Days after Israel killed and maimed hundreds, including children, by turning pagers in Lebanon into bombs, Conservative MP Michael Barret joked about hearing a pager as he criticized NDP foreign affairs critic Heather McPherson. Barrett never apologized, let alone resigned. Isn’t an assassination joke in favour of a country committing genocide worse than Chiang’s detention joke?
The NDP jumped on the Chiang gaffe. An ardent critic of a country that has lifted 800 million out of extreme poverty over the past four decades, Vancouver MP Jenny Kwan vociferously criticized Chiang. She called his comment “absolutely astounding” while Canada faces “active, sophisticated foreign interference activities targeting Canada’s democratic institutions.”
Subsequently, NDP leader Jagmeet Singh called Carney’s unwillingness to dump Chiang “unacceptable” and his comments “chilling”. Singh said a wide array of diaspora communities felt threatened by his comment.
But Singh has largely ignored the plight of dozens of Palestinian Canadians who have lost their jobs or been otherwise harmed recently for speaking out against Israel’s slaughter of their brethren in Gaza. Or the hundreds of Arab, Muslim and other critics of genocide harmed by Israel lobby authoritarianism.
(In response to the kerfuffle one Conservative commentator lauded Joe Tay for running in a riding “riddled with foreign interference”. Andy Lee tweeted, “Joe Tay has made himself a target by fighting to represent Canadians in a riding riddled with foreign inference”. A “riding riddled with foreign inference” appears to be code for many of Chinese descent. Imagine labeling the heavily Jewish riding in which Anthony Housefather and Neil Oberman are out doing each other with expressions of fidelity to Israel as “a riding riddled with foreign inference”.)
I have little interest in defending a former police officer, turned Liberal MP, but the Chiang case highlights the anti-China panic in Canada. As I’ve argued, the brouhaha over “foreign interference” largely reflects US power in Canada and racism. The Canadian institutions most strongly connected to the US, such as CSIS and the military, have led the China interference scare.

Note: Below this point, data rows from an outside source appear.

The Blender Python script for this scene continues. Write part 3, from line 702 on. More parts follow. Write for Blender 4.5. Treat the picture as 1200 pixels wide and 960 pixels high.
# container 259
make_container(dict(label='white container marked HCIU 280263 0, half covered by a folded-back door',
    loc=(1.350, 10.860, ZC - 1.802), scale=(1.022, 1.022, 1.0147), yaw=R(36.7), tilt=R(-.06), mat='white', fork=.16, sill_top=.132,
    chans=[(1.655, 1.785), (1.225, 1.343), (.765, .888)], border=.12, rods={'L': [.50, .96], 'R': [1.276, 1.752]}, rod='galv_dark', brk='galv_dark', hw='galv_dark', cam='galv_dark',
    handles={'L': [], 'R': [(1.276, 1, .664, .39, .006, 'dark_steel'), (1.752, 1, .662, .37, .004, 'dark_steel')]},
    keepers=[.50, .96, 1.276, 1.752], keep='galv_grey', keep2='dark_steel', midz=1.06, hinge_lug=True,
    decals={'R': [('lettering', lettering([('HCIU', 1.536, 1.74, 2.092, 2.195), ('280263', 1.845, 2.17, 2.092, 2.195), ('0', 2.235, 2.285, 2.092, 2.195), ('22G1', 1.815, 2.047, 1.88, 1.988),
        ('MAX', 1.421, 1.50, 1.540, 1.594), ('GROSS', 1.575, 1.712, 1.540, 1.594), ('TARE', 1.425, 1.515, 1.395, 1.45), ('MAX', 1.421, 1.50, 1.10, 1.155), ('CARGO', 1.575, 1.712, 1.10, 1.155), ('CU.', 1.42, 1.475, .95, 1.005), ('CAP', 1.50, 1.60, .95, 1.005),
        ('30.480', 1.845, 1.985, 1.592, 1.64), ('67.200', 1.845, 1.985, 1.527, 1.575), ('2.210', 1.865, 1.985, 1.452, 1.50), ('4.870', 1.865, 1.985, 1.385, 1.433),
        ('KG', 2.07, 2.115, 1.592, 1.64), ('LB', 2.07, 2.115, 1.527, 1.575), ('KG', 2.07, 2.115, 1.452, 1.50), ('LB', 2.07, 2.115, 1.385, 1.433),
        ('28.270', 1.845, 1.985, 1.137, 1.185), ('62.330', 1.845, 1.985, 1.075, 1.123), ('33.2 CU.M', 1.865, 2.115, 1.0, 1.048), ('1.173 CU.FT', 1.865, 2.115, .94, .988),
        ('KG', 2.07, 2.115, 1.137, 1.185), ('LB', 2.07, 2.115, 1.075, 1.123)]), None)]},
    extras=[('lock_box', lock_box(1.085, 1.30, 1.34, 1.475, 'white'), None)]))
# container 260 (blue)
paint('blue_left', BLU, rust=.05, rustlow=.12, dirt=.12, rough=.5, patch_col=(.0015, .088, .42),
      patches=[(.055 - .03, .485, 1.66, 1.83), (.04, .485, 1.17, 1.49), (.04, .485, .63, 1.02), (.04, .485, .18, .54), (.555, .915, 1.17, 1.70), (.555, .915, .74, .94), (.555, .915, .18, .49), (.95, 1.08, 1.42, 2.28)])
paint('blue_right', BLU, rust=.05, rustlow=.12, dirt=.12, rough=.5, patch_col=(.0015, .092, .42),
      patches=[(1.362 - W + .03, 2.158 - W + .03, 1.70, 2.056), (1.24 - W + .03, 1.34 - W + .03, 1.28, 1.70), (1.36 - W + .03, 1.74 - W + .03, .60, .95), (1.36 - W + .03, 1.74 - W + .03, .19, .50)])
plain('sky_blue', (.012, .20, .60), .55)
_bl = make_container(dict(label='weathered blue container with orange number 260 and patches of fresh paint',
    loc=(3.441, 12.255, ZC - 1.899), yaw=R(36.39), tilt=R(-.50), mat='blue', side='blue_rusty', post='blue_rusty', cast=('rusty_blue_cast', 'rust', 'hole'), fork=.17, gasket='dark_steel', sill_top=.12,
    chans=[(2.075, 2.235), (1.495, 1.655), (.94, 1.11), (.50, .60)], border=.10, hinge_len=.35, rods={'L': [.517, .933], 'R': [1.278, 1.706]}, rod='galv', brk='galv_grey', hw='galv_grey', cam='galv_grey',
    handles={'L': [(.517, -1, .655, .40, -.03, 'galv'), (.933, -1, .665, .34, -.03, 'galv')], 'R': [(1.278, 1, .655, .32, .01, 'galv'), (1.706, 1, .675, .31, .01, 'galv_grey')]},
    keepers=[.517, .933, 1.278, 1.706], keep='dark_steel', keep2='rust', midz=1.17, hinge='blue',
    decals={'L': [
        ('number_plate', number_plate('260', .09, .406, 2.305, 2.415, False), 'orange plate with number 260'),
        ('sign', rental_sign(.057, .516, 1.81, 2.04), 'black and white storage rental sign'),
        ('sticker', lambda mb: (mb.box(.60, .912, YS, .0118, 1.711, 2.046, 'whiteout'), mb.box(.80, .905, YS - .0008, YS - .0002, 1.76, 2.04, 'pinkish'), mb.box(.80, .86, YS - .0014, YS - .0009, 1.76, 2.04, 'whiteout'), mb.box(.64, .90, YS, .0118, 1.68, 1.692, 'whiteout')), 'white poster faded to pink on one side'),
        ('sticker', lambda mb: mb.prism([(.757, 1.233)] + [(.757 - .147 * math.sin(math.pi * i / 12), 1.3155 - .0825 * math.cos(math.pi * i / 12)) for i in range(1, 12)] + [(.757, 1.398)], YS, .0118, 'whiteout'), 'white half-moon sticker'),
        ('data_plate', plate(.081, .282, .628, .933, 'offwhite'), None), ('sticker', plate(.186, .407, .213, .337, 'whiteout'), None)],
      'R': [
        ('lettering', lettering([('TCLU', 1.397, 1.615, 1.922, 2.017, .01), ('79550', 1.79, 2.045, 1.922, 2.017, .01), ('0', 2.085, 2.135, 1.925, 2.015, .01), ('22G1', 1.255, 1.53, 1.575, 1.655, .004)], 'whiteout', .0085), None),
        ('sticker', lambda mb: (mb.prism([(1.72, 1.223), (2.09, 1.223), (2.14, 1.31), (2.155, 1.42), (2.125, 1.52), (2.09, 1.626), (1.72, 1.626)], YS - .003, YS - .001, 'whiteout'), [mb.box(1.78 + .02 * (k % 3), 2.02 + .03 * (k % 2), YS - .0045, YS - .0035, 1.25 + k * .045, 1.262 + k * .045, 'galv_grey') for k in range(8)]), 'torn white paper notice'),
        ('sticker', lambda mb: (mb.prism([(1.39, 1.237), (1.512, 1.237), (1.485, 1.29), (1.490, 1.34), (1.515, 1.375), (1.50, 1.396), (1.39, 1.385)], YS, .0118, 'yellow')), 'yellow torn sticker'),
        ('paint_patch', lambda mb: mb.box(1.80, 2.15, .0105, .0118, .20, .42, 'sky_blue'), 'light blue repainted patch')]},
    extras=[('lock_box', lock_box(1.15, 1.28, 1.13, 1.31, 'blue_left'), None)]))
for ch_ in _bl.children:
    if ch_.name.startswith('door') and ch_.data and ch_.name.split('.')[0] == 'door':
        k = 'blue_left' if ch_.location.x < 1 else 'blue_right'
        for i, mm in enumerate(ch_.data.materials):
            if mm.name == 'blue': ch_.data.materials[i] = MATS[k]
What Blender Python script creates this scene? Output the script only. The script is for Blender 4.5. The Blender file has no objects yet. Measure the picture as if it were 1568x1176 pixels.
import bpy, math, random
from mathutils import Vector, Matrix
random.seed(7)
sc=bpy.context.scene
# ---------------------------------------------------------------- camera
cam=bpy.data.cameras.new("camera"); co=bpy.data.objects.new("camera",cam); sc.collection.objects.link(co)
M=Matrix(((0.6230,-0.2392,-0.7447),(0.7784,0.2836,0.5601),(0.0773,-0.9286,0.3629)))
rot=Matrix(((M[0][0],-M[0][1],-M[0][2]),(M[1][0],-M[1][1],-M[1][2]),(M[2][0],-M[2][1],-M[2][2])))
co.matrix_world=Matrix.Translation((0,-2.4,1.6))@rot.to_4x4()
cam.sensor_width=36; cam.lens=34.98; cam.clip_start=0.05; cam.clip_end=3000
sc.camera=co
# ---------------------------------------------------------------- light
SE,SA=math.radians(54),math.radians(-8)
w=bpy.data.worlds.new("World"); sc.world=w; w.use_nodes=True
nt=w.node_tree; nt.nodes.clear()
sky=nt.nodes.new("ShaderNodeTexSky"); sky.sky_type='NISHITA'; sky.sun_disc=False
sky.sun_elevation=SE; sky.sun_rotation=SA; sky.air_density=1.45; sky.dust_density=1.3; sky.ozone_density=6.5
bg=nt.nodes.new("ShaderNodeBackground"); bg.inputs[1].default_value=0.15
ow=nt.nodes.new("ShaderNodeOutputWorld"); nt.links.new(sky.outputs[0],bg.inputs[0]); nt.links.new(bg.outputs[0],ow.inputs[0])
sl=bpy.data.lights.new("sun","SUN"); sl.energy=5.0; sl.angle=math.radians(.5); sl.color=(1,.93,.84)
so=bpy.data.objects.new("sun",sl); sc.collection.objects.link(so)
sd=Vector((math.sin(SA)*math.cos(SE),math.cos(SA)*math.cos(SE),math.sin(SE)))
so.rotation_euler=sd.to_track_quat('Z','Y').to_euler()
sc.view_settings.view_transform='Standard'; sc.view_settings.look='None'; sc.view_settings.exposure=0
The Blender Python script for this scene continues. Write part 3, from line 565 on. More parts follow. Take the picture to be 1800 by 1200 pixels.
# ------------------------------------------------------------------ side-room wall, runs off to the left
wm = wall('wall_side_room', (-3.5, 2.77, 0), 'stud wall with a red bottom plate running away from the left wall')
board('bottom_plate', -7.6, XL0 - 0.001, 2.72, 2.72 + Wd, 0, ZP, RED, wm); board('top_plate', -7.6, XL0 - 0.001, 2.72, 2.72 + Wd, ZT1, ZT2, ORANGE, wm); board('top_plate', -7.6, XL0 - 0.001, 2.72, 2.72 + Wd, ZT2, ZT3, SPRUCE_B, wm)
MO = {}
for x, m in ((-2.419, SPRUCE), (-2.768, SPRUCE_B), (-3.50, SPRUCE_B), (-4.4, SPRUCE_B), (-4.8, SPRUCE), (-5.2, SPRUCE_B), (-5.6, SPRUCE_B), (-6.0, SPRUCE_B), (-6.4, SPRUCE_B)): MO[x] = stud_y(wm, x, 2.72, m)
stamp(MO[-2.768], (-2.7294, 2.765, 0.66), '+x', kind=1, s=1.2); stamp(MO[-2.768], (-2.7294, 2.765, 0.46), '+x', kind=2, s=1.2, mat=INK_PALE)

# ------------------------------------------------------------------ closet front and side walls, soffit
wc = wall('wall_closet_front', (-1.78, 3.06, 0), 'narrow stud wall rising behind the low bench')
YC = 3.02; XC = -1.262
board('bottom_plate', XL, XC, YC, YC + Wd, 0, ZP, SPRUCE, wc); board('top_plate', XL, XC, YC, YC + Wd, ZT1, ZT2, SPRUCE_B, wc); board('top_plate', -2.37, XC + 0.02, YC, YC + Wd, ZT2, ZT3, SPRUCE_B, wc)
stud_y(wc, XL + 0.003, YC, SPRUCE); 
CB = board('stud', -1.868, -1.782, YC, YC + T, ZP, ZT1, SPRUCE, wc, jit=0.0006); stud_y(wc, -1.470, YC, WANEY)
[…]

As Washington prepares for war with its only peer competitor, the Conservatives, NDP and most of Canada’s media are demanding Carney get tougher on China. The front of Wednesday’s National Post noted, “Carney weak on China. And watchers in Washington have noticed”. In it Tasha Kheiriddin claims, “Canada’s trade imbalance and flow of fentanyl may be the irritants cited by the White House for its belligerent attitude, but an underlying reason is our political and economic infiltration by China… So while tariffs are the stick, and fentanyl the scape-goat, the endgame for Trump is for Canada to clean up its act on defence and foreign influence. When your prime minister defends a member of Parliament who has joked about turning over opposition members to the Chinese Embassy, that sends the wrong message.”
Conservative leader Pierre Poilievre has repeatedly criticized Carney as being soft on China. A week ago Poilievre asked, “Given that China has murdered our people, taken our people hostage, how is he ever going to stand up to foreign interference?”
But Chinese influence in Canada is a tiny fraction that of the US and its government is not threatening to annex us. It’s our southern neighbour’s president and commander-in-chief of the most powerful military force in the world who has repeatedly done that.
As the US openly uses its economic power, especially tariffs, to intimidate Canada, shouldn’t we broaden our trade with the second largest economy in the world rather than damage relations with China to curry favour with the USA? Let’s get straight which country’s foreign interference we need to be most concerned about.